>> start Provided data

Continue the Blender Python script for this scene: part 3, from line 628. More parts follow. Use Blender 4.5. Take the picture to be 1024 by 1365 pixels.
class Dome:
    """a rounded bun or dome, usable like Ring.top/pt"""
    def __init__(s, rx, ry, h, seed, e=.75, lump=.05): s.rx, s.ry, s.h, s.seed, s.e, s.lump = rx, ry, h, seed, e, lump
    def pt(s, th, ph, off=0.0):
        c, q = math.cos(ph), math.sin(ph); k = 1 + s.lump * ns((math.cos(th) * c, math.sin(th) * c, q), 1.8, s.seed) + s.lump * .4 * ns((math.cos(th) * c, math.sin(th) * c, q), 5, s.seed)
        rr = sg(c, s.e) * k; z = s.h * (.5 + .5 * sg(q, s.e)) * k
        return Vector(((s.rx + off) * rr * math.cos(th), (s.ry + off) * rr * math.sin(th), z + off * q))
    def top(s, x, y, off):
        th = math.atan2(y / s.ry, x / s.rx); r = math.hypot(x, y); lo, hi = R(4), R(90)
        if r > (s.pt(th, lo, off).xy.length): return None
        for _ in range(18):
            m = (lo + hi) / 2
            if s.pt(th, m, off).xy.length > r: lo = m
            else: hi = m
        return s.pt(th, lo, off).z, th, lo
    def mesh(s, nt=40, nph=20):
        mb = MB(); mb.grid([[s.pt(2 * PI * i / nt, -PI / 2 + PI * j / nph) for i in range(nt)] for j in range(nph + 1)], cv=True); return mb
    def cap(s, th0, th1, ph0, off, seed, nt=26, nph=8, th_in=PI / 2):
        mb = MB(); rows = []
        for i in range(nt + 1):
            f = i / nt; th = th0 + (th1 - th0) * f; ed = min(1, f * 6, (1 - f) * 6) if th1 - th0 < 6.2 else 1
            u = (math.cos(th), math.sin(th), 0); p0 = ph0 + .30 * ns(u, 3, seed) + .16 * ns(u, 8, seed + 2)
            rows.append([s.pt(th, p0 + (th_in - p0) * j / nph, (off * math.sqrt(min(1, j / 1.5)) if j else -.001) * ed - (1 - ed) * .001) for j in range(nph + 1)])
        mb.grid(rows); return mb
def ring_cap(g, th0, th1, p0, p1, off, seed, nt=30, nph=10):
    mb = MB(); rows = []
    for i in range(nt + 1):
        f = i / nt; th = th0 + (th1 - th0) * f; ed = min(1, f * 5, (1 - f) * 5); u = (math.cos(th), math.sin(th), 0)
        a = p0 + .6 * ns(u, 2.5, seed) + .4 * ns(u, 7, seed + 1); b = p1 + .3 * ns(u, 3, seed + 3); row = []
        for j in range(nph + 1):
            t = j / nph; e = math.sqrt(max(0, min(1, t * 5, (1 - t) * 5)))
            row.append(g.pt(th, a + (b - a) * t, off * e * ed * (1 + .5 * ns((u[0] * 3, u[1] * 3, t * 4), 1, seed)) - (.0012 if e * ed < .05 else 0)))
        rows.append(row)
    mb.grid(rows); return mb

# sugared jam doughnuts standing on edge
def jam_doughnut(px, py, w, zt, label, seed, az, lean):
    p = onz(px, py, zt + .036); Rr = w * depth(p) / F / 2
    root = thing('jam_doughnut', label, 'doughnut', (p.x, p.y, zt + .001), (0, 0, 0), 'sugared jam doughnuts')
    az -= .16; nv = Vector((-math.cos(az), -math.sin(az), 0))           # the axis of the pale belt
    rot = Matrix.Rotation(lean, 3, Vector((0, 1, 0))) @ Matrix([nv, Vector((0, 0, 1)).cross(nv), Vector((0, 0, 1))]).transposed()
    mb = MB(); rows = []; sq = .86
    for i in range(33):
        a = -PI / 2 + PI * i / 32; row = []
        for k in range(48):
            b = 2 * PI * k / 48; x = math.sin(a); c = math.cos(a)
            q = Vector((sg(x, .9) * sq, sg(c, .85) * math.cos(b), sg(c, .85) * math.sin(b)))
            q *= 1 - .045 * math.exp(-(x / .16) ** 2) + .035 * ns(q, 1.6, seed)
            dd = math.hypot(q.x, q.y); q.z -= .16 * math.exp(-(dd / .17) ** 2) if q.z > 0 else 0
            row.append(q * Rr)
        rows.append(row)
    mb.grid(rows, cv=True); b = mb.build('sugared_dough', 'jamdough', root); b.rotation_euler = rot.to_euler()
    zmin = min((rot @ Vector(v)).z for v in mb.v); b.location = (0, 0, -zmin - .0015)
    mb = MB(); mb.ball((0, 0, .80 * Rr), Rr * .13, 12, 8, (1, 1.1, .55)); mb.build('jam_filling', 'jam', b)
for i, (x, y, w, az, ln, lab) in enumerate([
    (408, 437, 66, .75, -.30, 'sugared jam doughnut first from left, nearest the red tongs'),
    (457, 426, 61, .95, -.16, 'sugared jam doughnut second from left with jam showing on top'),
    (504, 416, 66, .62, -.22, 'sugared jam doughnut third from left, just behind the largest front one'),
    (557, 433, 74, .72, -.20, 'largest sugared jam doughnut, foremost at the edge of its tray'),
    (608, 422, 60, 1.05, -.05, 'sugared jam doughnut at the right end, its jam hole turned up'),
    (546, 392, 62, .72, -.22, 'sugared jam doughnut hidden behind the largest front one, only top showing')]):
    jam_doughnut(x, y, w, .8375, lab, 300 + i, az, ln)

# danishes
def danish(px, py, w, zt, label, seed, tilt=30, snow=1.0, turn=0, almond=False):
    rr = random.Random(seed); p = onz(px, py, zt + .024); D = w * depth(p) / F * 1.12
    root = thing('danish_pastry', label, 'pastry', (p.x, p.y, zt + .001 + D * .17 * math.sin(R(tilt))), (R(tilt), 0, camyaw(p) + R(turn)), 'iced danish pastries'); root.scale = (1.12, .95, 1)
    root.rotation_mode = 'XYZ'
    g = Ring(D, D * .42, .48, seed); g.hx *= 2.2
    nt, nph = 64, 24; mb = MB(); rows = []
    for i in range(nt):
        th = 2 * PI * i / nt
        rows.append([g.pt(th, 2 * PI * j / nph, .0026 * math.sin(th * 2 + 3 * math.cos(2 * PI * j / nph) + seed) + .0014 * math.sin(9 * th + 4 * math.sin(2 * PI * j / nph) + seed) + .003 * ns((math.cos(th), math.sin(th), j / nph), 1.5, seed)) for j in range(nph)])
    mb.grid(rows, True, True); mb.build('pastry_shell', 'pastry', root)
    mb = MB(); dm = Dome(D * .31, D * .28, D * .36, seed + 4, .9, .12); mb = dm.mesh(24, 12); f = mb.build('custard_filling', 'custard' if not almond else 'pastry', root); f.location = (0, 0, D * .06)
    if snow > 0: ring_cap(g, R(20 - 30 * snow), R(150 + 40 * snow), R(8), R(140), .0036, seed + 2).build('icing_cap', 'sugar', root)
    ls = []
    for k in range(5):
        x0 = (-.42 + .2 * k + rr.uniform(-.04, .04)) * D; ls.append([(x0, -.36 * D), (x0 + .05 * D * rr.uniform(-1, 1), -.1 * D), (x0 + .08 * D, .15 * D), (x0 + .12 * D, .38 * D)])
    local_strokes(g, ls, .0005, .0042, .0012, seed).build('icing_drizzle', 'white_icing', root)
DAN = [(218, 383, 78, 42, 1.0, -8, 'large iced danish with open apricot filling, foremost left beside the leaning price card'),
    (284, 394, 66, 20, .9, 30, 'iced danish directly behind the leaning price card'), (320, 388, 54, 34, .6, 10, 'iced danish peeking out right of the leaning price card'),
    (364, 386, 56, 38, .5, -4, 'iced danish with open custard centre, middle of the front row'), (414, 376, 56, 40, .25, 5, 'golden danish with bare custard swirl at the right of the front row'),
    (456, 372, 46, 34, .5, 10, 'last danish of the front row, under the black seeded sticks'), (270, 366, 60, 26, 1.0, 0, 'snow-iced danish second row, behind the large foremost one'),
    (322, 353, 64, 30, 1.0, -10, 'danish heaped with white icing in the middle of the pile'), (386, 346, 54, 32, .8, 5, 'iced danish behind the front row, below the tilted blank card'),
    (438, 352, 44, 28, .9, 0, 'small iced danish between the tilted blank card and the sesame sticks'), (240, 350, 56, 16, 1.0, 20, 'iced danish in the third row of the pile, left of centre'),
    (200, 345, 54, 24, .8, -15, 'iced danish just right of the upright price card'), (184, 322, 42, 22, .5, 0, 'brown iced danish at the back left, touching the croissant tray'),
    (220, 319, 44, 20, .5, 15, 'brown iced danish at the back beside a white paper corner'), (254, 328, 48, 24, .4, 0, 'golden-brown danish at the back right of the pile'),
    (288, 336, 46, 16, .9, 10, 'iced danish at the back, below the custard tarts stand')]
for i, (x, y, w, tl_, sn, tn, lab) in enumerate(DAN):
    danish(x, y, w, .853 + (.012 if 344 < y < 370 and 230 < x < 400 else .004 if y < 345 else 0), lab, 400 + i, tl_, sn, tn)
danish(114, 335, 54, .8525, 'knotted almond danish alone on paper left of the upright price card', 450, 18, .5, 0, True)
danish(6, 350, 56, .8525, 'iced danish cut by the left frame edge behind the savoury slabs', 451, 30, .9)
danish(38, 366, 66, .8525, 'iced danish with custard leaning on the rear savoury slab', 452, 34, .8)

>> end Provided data

Only the number is wanted: how many lines contain the string "from"?

4